The ITTF and the First Ping Pong World Championships in 1926
By December 1926, table tennis had outgrown its parlor-game roots, and organizers were ready to take it global. The founding of the ITTF happened at London's Stadium Club on December 7, 1926, with Ivor Montagu elected as chairman, a position he'd hold for 40 years. Montagu personally guaranteed £300 to support the organization, signaling serious commitment to the global expansion of the sport.
That same evening, the first World Championships kicked off at Herga Lawn Tennis Club, with England facing India at 7 p.m. India won that opening match 5-4. Hungary ultimately claimed the men's team gold, defeating Austria 5-4 in a playoff, while Roland Jacobi took the men's singles title. Five individual events were contested, establishing a competitive framework that would define the sport internationally. The Ladies Singles title was claimed by Maria von Mednyanszky of Hungary, who would go on to become one of the sport's earliest dominant figures.
From Parlour Game to Olympic Sport: Table Tennis Goes Global
The road from parlor game to Olympic sport wasn't a short one — it took table tennis nearly five decades of persistent lobbying, failed bids, and political maneuvering to earn its place on the world's biggest athletic stage.
- 1932 — The ITTF sought demonstration sport status for the 1936 Berlin Olympics but failed.
- 1946 — Nine nations reconvened in London to revive the ITTF and push for Olympic inclusion.
- 1981 — The IOC finally voted table tennis into the Games after the ITTF updated its constitution.

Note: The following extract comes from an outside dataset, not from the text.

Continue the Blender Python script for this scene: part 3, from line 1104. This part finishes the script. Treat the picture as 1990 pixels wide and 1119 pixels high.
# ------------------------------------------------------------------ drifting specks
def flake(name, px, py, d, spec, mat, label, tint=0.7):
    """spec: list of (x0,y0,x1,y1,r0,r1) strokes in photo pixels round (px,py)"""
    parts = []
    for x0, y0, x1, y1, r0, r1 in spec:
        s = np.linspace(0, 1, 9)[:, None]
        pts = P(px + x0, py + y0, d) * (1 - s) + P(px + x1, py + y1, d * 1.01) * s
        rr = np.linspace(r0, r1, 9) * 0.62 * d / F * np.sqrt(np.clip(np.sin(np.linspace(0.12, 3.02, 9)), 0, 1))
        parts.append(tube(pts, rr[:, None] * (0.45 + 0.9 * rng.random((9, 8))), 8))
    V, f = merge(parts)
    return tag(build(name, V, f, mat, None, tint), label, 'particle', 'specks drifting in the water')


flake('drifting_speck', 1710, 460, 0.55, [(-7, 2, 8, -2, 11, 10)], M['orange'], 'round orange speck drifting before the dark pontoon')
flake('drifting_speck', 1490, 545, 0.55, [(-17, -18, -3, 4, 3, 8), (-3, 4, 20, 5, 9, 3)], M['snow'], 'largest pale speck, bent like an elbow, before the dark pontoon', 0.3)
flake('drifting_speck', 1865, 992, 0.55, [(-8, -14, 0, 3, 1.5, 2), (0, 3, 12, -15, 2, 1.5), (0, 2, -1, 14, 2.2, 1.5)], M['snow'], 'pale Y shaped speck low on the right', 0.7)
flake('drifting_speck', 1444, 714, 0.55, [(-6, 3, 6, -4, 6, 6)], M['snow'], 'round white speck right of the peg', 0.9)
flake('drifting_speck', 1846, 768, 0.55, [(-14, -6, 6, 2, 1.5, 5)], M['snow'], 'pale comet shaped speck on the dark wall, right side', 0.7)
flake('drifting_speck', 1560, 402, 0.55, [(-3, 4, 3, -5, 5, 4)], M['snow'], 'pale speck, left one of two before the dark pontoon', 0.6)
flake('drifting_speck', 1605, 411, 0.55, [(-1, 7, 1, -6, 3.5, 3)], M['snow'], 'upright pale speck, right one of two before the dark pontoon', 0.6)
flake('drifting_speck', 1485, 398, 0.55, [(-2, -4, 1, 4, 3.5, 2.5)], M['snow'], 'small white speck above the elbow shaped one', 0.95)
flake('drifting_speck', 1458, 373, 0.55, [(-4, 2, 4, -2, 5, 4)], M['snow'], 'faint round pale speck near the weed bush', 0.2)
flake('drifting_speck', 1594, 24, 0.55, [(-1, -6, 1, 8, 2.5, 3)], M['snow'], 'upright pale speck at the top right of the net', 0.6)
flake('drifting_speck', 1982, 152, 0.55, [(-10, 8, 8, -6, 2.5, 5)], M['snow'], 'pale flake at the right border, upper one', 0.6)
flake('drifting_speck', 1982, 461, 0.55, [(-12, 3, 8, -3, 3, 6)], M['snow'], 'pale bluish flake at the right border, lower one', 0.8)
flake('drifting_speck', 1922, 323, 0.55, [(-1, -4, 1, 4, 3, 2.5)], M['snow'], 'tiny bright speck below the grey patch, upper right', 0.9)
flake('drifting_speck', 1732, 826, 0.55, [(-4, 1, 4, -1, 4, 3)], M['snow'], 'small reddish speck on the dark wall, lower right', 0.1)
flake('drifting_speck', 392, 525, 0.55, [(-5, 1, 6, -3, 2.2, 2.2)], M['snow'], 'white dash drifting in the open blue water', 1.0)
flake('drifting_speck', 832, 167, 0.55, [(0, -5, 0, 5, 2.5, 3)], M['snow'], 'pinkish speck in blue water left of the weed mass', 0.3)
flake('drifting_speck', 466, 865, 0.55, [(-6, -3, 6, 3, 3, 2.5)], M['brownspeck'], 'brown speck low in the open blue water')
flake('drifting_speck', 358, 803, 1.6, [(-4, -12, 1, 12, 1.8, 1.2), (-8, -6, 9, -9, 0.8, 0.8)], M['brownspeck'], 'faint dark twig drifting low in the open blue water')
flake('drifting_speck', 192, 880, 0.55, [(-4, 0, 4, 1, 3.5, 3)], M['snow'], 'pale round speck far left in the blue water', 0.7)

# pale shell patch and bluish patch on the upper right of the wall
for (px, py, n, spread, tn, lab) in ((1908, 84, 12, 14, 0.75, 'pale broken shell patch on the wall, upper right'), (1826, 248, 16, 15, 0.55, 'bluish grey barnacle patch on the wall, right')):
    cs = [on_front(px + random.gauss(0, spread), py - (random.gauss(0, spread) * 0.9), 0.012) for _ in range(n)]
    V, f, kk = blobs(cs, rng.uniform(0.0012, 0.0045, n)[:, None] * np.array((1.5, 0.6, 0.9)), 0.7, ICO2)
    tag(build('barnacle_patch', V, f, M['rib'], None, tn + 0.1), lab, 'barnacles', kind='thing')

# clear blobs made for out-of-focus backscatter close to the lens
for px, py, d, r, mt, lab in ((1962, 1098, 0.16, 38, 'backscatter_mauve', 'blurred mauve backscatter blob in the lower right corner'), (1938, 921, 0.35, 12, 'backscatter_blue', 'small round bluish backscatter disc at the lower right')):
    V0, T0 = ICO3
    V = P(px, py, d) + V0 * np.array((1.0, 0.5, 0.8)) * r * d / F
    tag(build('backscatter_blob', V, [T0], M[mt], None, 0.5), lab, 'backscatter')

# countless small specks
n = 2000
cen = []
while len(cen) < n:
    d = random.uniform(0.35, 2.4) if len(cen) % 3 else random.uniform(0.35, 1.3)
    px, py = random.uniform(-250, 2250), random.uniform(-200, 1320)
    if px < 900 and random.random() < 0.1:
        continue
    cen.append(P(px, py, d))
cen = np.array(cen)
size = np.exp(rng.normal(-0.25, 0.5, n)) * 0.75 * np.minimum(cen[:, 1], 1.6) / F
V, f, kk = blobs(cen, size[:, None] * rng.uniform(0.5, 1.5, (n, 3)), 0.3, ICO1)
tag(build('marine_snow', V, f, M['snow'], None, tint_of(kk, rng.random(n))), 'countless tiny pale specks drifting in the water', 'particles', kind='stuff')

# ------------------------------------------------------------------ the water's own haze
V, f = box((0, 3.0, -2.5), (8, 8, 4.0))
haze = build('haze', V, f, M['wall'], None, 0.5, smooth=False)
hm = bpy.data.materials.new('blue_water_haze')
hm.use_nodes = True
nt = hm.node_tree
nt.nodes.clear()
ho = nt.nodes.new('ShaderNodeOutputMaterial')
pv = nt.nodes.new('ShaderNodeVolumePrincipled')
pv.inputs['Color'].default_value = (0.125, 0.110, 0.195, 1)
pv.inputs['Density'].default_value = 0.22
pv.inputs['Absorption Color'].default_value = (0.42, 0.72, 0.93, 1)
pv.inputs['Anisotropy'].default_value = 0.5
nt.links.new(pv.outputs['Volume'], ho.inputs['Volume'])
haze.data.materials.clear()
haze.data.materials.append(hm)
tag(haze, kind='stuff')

- 1988 — Seoul hosted the historic debut, spotlighting the rise of women's table tennis through Chen Jing's gold medal win.
This milestone accelerated the international growth of table tennis competitions worldwide. Since its Olympic debut, China has dominated, winning 32 of 37 gold medals available from the 1988 Seoul Games through the 2020 Tokyo Olympics. The sport's Olympic program has also expanded over the years, with mixed doubles being added as an event at the 2020 Tokyo Olympics.